__Dataset section__:
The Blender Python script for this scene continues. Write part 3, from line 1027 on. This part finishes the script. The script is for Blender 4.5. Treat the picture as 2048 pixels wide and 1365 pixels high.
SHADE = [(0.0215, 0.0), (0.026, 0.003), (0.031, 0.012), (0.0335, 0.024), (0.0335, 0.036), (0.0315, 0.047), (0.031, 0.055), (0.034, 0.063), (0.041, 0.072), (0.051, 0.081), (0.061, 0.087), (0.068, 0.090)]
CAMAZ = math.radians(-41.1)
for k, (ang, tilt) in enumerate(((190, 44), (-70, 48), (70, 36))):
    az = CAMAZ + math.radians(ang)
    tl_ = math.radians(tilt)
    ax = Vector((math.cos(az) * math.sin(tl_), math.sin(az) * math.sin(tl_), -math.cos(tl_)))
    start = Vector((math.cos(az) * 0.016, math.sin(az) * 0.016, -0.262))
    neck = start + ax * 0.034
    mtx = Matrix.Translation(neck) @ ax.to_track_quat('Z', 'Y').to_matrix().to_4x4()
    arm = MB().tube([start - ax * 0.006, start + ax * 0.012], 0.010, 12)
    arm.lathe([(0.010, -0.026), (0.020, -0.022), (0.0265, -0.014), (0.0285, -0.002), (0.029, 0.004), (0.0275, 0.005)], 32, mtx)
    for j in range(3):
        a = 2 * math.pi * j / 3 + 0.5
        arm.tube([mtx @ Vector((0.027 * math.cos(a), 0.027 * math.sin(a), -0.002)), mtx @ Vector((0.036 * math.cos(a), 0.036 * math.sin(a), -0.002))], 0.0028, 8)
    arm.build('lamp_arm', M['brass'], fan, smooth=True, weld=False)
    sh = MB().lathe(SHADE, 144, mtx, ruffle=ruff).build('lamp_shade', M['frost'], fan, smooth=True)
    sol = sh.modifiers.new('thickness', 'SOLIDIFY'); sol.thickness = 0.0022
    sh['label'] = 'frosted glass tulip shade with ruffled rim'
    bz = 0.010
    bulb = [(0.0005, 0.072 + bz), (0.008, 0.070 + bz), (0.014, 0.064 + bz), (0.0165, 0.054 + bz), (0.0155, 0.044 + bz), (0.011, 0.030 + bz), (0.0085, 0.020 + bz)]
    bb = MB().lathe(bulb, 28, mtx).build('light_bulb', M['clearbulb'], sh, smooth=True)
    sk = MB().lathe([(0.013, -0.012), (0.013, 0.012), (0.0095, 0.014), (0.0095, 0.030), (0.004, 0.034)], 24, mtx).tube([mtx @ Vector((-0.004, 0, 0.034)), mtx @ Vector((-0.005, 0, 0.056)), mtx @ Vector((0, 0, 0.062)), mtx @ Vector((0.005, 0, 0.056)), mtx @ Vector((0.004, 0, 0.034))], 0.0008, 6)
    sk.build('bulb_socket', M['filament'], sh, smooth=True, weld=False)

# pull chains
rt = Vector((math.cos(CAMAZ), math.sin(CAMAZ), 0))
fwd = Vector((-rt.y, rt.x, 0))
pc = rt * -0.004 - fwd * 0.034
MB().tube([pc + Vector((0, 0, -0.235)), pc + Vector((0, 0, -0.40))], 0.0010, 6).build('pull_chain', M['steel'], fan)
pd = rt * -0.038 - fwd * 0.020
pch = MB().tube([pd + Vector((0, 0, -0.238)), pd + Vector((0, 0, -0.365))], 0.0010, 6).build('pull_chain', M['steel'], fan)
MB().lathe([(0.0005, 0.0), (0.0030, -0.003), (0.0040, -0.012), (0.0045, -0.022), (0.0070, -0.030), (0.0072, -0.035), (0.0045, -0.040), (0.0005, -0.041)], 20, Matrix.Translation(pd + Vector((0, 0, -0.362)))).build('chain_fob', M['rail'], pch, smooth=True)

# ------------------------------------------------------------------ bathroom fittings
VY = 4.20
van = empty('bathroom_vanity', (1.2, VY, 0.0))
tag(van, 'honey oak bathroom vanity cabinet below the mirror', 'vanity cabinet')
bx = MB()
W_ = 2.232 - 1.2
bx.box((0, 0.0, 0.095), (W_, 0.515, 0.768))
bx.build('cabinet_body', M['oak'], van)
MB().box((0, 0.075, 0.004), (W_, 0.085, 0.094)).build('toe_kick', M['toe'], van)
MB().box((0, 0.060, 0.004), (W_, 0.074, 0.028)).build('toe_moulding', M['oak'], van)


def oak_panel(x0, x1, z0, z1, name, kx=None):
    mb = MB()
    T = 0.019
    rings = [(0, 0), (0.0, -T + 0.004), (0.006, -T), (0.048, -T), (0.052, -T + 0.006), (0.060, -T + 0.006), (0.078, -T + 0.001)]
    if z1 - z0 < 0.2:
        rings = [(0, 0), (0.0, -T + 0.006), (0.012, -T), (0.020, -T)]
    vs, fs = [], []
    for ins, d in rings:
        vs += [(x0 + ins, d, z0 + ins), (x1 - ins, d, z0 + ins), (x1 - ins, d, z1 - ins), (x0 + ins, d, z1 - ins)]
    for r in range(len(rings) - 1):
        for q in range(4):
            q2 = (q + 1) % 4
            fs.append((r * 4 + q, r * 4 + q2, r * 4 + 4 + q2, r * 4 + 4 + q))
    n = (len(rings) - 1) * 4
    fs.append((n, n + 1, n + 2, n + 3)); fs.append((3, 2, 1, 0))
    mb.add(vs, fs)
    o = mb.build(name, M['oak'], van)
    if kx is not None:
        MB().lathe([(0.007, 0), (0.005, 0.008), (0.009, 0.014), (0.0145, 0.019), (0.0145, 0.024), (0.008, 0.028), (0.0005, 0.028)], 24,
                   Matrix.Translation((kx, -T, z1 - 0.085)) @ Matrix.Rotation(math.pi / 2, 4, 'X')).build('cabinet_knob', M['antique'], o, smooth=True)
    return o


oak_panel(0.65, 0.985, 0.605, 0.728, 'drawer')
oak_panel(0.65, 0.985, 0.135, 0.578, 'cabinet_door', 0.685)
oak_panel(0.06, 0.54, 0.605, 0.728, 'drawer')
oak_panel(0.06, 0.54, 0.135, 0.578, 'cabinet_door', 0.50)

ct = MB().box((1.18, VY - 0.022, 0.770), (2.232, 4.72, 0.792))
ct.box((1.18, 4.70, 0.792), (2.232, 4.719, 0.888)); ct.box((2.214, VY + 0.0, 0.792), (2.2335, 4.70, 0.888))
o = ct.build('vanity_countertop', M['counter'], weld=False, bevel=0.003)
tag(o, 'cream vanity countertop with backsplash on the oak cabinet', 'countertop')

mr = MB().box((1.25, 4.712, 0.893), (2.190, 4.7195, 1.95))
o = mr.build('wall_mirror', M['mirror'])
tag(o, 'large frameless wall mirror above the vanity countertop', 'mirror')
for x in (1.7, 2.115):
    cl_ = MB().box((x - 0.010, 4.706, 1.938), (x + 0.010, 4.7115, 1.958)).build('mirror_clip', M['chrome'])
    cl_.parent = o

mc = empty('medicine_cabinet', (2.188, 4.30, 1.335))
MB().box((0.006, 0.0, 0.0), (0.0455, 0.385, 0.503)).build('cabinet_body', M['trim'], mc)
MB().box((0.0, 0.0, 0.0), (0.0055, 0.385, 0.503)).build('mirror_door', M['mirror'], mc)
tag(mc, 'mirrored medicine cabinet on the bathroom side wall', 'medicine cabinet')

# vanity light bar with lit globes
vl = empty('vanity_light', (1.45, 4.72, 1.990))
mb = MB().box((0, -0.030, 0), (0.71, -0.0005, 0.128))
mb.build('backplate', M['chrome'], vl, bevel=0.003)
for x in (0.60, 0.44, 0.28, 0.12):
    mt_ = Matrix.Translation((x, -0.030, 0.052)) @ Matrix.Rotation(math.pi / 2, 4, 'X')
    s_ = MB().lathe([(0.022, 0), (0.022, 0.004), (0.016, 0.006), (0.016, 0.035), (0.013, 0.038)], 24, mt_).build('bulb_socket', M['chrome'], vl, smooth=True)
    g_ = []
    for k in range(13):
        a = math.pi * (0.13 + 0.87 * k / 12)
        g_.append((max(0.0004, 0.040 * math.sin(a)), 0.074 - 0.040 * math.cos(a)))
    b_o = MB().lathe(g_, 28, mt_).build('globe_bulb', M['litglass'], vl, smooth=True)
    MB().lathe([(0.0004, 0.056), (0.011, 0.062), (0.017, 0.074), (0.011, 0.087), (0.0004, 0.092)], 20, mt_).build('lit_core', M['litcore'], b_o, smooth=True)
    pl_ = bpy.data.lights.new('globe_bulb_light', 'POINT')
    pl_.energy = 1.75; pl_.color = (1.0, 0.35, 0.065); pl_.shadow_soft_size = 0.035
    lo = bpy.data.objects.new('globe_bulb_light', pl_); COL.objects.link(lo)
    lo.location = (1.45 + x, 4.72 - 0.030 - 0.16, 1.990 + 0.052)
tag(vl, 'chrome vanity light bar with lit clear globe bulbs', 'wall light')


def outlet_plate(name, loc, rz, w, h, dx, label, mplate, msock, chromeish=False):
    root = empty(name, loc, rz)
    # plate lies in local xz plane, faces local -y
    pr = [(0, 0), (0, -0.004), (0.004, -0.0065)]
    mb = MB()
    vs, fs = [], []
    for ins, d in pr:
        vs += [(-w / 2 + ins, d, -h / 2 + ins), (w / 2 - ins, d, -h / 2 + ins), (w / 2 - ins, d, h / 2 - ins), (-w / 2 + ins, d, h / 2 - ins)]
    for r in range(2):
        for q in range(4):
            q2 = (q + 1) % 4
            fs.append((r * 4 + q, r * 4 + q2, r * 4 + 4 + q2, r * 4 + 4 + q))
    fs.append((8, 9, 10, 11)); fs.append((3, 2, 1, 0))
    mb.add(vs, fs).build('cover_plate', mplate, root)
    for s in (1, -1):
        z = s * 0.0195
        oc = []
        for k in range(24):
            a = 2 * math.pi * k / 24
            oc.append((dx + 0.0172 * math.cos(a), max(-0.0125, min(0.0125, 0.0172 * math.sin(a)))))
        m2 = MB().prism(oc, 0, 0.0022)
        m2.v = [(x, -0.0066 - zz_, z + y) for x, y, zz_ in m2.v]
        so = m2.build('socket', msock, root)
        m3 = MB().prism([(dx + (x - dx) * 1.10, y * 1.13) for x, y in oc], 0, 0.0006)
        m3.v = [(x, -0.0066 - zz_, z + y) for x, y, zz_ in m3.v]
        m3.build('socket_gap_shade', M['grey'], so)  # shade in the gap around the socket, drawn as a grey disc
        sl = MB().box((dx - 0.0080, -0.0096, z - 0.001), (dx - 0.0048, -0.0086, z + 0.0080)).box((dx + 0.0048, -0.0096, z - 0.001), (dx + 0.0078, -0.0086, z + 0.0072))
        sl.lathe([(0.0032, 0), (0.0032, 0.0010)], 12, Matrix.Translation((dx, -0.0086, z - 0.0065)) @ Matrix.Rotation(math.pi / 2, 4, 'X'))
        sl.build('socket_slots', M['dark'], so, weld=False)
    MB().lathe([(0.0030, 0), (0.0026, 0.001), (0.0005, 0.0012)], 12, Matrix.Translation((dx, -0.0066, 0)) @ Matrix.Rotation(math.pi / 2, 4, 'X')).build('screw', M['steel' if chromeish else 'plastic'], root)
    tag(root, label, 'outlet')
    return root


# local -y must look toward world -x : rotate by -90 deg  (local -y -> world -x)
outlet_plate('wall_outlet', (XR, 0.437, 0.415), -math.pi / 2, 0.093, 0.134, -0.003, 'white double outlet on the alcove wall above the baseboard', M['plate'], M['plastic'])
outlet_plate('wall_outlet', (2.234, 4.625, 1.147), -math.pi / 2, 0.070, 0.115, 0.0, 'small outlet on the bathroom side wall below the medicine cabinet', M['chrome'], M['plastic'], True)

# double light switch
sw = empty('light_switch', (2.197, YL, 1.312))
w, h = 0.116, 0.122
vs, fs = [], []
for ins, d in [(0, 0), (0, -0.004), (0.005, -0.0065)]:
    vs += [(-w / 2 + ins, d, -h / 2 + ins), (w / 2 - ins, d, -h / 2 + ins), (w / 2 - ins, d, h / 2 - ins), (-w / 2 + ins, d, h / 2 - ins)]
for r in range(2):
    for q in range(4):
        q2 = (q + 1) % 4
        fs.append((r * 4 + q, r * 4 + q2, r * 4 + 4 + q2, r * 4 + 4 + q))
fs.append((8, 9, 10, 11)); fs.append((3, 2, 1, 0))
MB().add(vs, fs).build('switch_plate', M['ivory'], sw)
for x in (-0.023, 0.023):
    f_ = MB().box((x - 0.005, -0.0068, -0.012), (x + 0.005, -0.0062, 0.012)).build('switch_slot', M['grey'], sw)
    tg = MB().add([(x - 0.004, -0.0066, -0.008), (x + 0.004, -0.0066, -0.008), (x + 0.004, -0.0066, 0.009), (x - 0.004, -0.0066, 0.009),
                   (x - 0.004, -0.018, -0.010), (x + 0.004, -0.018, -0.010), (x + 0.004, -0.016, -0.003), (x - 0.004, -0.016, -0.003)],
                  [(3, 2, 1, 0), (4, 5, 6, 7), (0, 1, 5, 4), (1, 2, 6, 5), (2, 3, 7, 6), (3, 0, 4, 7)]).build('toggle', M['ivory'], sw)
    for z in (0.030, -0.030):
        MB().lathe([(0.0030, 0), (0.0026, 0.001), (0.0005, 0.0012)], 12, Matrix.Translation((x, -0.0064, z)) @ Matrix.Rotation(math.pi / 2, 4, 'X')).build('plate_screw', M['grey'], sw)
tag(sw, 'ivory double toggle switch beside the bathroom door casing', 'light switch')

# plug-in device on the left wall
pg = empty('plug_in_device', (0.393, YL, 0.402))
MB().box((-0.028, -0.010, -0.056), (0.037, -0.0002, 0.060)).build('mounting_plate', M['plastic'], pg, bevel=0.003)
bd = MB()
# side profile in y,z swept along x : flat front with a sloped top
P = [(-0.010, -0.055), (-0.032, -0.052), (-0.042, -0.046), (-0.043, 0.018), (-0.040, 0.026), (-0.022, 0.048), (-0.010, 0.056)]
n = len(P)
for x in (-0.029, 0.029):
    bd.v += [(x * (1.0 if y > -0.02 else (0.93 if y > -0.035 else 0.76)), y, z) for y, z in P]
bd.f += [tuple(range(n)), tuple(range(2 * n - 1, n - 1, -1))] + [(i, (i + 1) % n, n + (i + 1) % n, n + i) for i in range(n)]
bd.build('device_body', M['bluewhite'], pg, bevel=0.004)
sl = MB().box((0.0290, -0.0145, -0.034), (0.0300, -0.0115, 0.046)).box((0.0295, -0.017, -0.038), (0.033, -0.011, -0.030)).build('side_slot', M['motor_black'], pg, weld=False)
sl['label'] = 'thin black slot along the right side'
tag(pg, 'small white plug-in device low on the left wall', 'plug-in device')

__What this task involves__: Your output must be the lines of the material above, from the first through the line that contains "sh, smooth=True, weld=False)", copied exactly. Include both endpoints and nothing else.

__Written answer__:
The Blender Python script for this scene continues. Write part 3, from line 1027 on. This part finishes the script. The script is for Blender 4.5. Treat the picture as 2048 pixels wide and 1365 pixels high.
SHADE = [(0.0215, 0.0), (0.026, 0.003), (0.031, 0.012), (0.0335, 0.024), (0.0335, 0.036), (0.0315, 0.047), (0.031, 0.055), (0.034, 0.063), (0.041, 0.072), (0.051, 0.081), (0.061, 0.087), (0.068, 0.090)]
CAMAZ = math.radians(-41.1)
for k, (ang, tilt) in enumerate(((190, 44), (-70, 48), (70, 36))):
    az = CAMAZ + math.radians(ang)
    tl_ = math.radians(tilt)
    ax = Vector((math.cos(az) * math.sin(tl_), math.sin(az) * math.sin(tl_), -math.cos(tl_)))
    start = Vector((math.cos(az) * 0.016, math.sin(az) * 0.016, -0.262))
    neck = start + ax * 0.034
    mtx = Matrix.Translation(neck) @ ax.to_track_quat('Z', 'Y').to_matrix().to_4x4()
    arm = MB().tube([start - ax * 0.006, start + ax * 0.012], 0.010, 12)
    arm.lathe([(0.010, -0.026), (0.020, -0.022), (0.0265, -0.014), (0.0285, -0.002), (0.029, 0.004), (0.0275, 0.005)], 32, mtx)
    for j in range(3):
        a = 2 * math.pi * j / 3 + 0.5
        arm.tube([mtx @ Vector((0.027 * math.cos(a), 0.027 * math.sin(a), -0.002)), mtx @ Vector((0.036 * math.cos(a), 0.036 * math.sin(a), -0.002))], 0.0028, 8)
    arm.build('lamp_arm', M['brass'], fan, smooth=True, weld=False)
    sh = MB().lathe(SHADE, 144, mtx, ruffle=ruff).build('lamp_shade', M['frost'], fan, smooth=True)
    sol = sh.modifiers.new('thickness', 'SOLIDIFY'); sol.thickness = 0.0022
    sh['label'] = 'frosted glass tulip shade with ruffled rim'
    bz = 0.010
    bulb = [(0.0005, 0.072 + bz), (0.008, 0.070 + bz), (0.014, 0.064 + bz), (0.0165, 0.054 + bz), (0.0155, 0.044 + bz), (0.011, 0.030 + bz), (0.0085, 0.020 + bz)]
    bb = MB().lathe(bulb, 28, mtx).build('light_bulb', M['clearbulb'], sh, smooth=True)
    sk = MB().lathe([(0.013, -0.012), (0.013, 0.012), (0.0095, 0.014), (0.0095, 0.030), (0.004, 0.034)], 24, mtx).tube([mtx @ Vector((-0.004, 0, 0.034)), mtx @ Vector((-0.005, 0, 0.056)), mtx @ Vector((0, 0, 0.062)), mtx @ Vector((0.005, 0, 0.056)), mtx @ Vector((0.004, 0, 0.034))], 0.0008, 6)
    sk.build('bulb_socket', M['filament'], sh, smooth=True, weld=False)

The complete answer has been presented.